Outfit7, the developer of My Talking Tom, did not
immediately return an email seeking comment.
Online services such as TikTok, Instagram and
YouTube routinely employ data-harvesting techniques and compelling design
elements — such as content-recommendation algorithms, smartphone notices, or
videos that automatically play one after another — to drive user engagement.
The more time people spend on an app or site, the more ads they are likely to
view.
Now legislators, regulators, and children’s groups
are taking a new approach to try to curb the use of such attention-hacking
practices on minors. They are trying to hold online services to the same kinds
of basic safety standards as the automobile industry — essentially requiring
apps and sites to install the digital equivalent of seat belts and air bags for
younger users.
Last year, for instance, the UK instituted
comprehensive online safeguards for young people, known as the Children’s Code.
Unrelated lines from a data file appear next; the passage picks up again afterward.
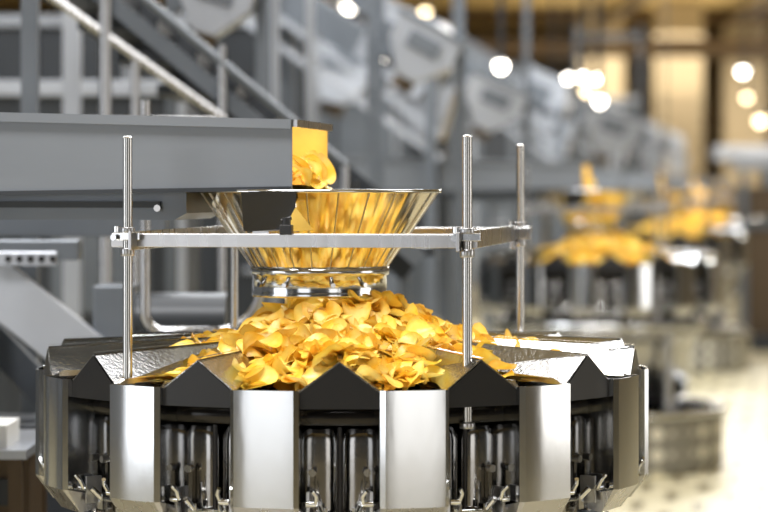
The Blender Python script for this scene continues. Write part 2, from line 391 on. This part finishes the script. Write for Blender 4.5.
ic=MB()
ic.M=Matrix.Translation((-0.95,0,2.02))@Matrix.Rotation(math.radians(24),4,'Y')
ic.prism([(-.22,-.10),(.16,-.18),(.20,.02),(.12,.19),(-.2,.19)],-.22,.22,LGREY,'y')
ic.prism([(-.23,.19),(.13,.19),(.10,.215),(-.2,.215)],-.23,.23,LGREY,'y')
ic.box((-.05,-.225,0.02),(0.2,0.01,0.2),GREY)
ic.box((.02,-.23,-.06),(0.22,0.02,0.05),DGREY)
ic.M=Matrix.Identity(4)
ic.beam((-2.6,-.2,2.95),(-1.05,-.2,2.0),0.04,0.16,GREY); ic.beam((-2.6,.2,2.95),(-1.05,.2,2.0),0.04,0.16,GREY)
ic.beam((-2.6,0,2.93),(-1.05,0,1.98),0.36,0.03,DGREY)
ic.beam((-1.9,-.26,2.3),(-.75,-.26,1.50),0.03,0.03,LGREY); ic.beam((-1.9,-.26,2.45),(-.75,-.26,1.62),0.03,0.03,LGREY)
ic.box((-0.8,-.26,1.0),(0.05,0.05,2.0),GREY); ic.box((-1.6,-.26,1.2),(0.06,0.06,2.4),GREY); ic.box((-0.8,.26,1.0),(0.05,0.05,2.0),GREY); ic.box((-1.6,.26,1.2),(0.06,0.06,2.4),GREY)
ic.prism([(-1.0,1.86),(-.70,1.86),(-.78,1.6),(-.92,1.6)],-.14,.14,LGREY,'y')
IC=ic.mesh('incline_conveyor_body')

units=[(-0.082,5.05),(1.06,12.6),(2.16,19.4),(3.2,26.0),(4.3,32.7),(5.4,39.5)]
for i,(ux,uy) in enumerate(units):
    sfx='' if i==0 else '.%03d'%i
    w=empty('multihead_weigher'+sfx,(ux,uy,0),YAW)
    put('pool_hoppers',HB,w,0.0008 if i==0 else 0); put('weigh_hoppers',WH,w); put('feeder_pans',RP,w); put('weigher_body',BD,w)
    o=put('frame_rods_and_bars',FR,w)
    if i==0:
        b=o.modifiers.new('b','BEVEL'); b.width=.001; b.segments=2; b.limit_method='ANGLE'
    for nm,me,ch in (('potato_chip_pile',PILE,None),('infeed_funnel',FN,None),('vibratory_feed_trough',TR,TC)):
        o=put(nm+sfx,me); o.location=(ux,uy,0); o.rotation_euler=(0,0,YAW)
        if ch:
            c=put('trough_chips',ch,o)
    if i>0:
        o=put('incline_conveyor'+('' if i==1 else '.%03d'%(i-1)),IC); o.location=(ux,uy,0); o.rotation_euler=(0,0,YAW)

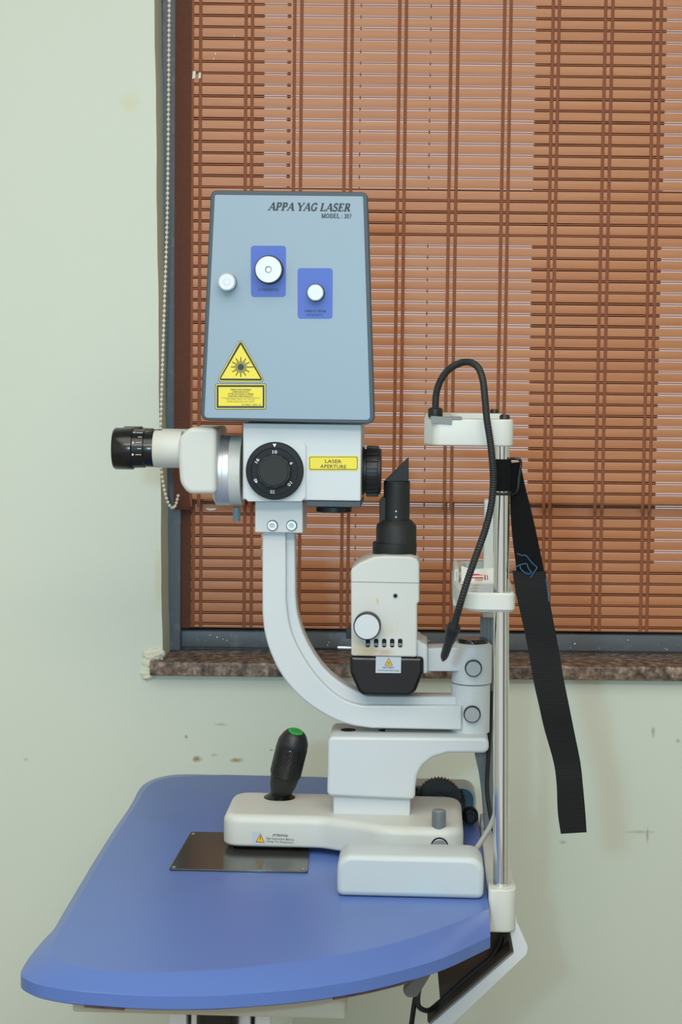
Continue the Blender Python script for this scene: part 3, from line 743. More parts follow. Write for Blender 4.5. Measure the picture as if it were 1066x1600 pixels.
# pivot column
xc = M(735, 1100, YC)[0]; rc = 31 * S(YC)
z = lambda py, y=YC: M(735, py, y)[1]
mb = MB(); zb_ = M(540, 1151, yp)[1]; 
mb.lathe([(rc - .001, 0), (rc, .001), (rc, z(1068) - zb_), (rc - .0012, z(1067) - zb_)], (xc, YC, zb_), (0, 0, 1), 56)
piv = part('pivot_column', mb, white, lamp)
mb = MB(); mb.lathe([(rc - .0012, z(1066)), (rc + .0005, z(1065)), (rc + .0005, z(1008)), (rc - .003, z(1003.5))], (xc + .001, YC, 0), (0, 0, 1), 56)
piv2 = part('upper_pivot', mb, white, piv)
mb = MB(); mb.lathe([(23.5 * S(YC), 0), (23.5 * S(YC), 5 * S(YC)), (22 * S(YC), 7 * S(YC))], (xc + .002, YC, z(1003.5) - .0005), (0, 0, 1), 44)
part('cap', mb, gloss_black, piv, 'black round cap')
def knobface_(name, px, py, y0, y1, r, parent, m_face, m_side, teeth, label=None, hole_r=0):
    """round knob on a near-side face: knurled skirt from y0 out to y1 (towards the camera), flat face"""
    x, z = M(px, py, y1); s = S(y1); mb = MB()
    mb.prism(toothed(x, z, (r + 1.8) * s, .0007, teeth), y1 + .0012, y0, 'XZ', .0003, 0, mi=1)
    mb.lathe([(r * s, 0), (r * s, .0010), ((r - .7) * s, .0016)], (x, y1 + .0016, z), (0, -1, 0), 44, 0)
    if hole_r:
        mb.lathe([(hole_r * s, 0), (hole_r * s, .0002)], (x, y1 - .0001, z), (0, -1, 0), 28, 1); mb.lathe([(hole_r * .8 * s, 0), (hole_r * .8 * s, .0003)], (x + .3 * s, y1 - .0002, z - .3 * s), (0, -1, 0), 28, 0)
    return part(name, mb, [m_face, m_side], parent, label)
knobface_('clamp_knob', 740, 1045, YC - rc + .004, YC - rc - .008, 11.8, piv, greymetal, black, 30, 'grey clamp knob with knurled rim')
knobface_('clamp_knob', 738, 1117, YC - rc + .004, YC - rc - .008, 11.8, piv, greymetal, black, 30, 'grey clamp knob with knurled rim')

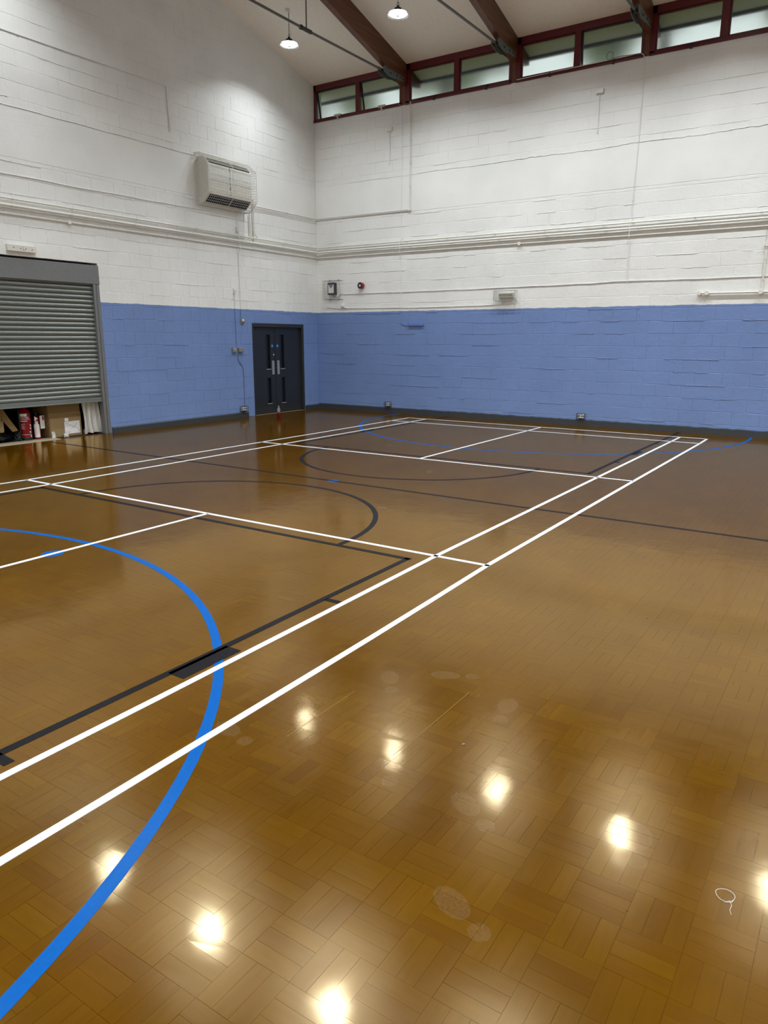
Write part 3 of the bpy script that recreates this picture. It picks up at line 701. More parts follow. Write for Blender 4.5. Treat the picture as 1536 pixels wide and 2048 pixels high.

The new rules require social media and video game platforms likely to be used
by minors to turn off certain features that could be detrimental — such as
barraging users with notifications at all hours of the night — by default for
younger users.
Before the British rules went into effect, TikTok,
YouTube, Instagram, and other popular services bolstered their safeguards for
younger users worldwide.
Young people themselves report mixed feelings about their
online activities. In a survey of roughly 1,300 teenagers in the US, published
November 16, by the
Pew Research Center, 80 percent said social media made them
feel more connected to their friends’ lives. About 30 percent also said they
felt that social media had a negative effect on people their age.